Ihr Ziel war die Forschung
Ihre erste Station nach dem Master führte die Forscherin 2018 an das Fraunhofer ISI in Karlsruhe. »Ich wollte unbedingt bei Fraunhofer arbeiten, weil ich wusste, dass die sich mit dieser Thematik befassen. Drei andere Stellenangebote habe ich in der Zeit ausgeschlagen, um auf meine Chance zu warten.« So beschreibt sie ihre große Motivation. Beim Fraunhofer ISI stieg sie dann als wissenschaftliche Mitarbeiterin in das Geschäftsfeld für Energiemanagement und intelligente Netze ein. Ein Jahr später startete sie mit ihrer Dissertation zum Thema »Techno-socio-economic analysis of the impact of dynamic electricity price components on households and low-voltage grids in Germany«. Nebenbei engagierte sich die junge Wissenschaftlerin auch in weiteren Bereichen der Lastflexibilisierung und der Analyse sektorgekoppelter Infrastrukturen um Gas, Wärme und Strom integriert zu betrachten.
Arbeit für Energieversorgungsunternehmen, Netzbetriebe und die Politik
Vor fünf Jahren bekam Judith Stute die Gelegenheit, die Fraunhofer IEG mit aufzubauen. Ihren Wechsel hat sie nie bereut: »Es war einfach großartig, von Anfang an dabei zu sein.« Als Mitarbeiterin der ersten Stunde konnte sie viel zur Organisationsentwicklung beitragen, in Gremien die Interessen der Promovierenden vertreten und eine institutsweite Seminarreihe aufbauen. Wissenschaftlich beschäftigt sie sich beim Fraunhofer IEG weiter mit der Dynamisierung der Strompreise und Netzentgelte und der Flexibilität im Energiesystem – nicht nur auf Haushaltsebene, sondern auch im Bereich der Sektoren Industrie und Gewerbe-, Handel und Dienstleistungen und in integrierten Systemen. Hier bietet sie Lösungen für Netzbetriebe und Energieversorgungsunternehmen an, denkt Geschäftsmodelle voraus und bearbeitet integrierte Analysen für politische und regulatorische Fragestellungen. Derzeit arbeitet die Wissenschaftlerin auch in einem EU-Projekt zur Regulierung von Netzentgelten in Verteilnetzen und unterstützt damit die Politik.
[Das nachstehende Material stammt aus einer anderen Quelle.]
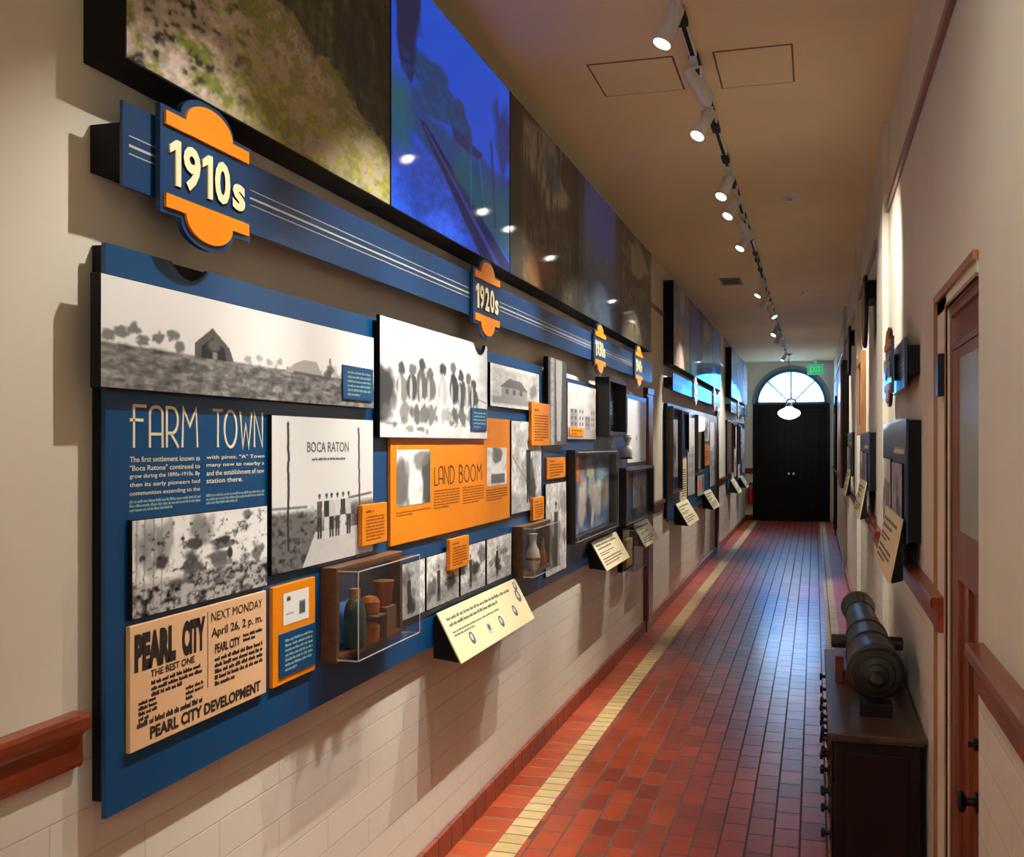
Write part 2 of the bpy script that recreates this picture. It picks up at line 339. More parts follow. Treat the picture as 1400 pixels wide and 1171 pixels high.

Ein weiteres ihrer Themen ist der Einsatz von KI in dezentralen Stromsystemen sowohl auf Haushalts-, Quartiers- und Netzebene, um die jeweiligen Netze effizienter und resilienter zu machen. Diese Erkenntnisse werden sowohl von Politik als auch Wirtschaft nachgefragt.
Natur, Kreativität und Dystopien
Im November 2024 konnte Judith Stute ihre Doktorarbeit erfolgreich verteidigen. In der knapp bemessenen Freizeit ist sie gerne in der Natur unterwegs: egal ob Wandern, Fahrradfahren, Zelten oder Bouldern. Estland ist nach wie vor ihr Sehnsuchtsland, in dem sie Freunde besucht und auch sonst viele Urlaube verbringt. Dabei achtet sie strikt darauf, die Anreise mit Bus und Bahn zu bewerkstelligen. Neben ihrer Begeisterung für die Natur hat Judith Stute aber auch eine kreative Ader: Handarbeiten, Basteln, Zeichnen oder Schreinern sind ihr Ausgleich zur Kopfarbeit. Da baut sie dann auch gleich mal einen Hocker für das eigene Zuhause. Ansonsten liest die Forscherin gerne, etwa Dystopien wie Fahrenheit 451 oder Blackout, während sie gleichzeitig daran arbeitet, dass diese Dystopien keine Realität werden.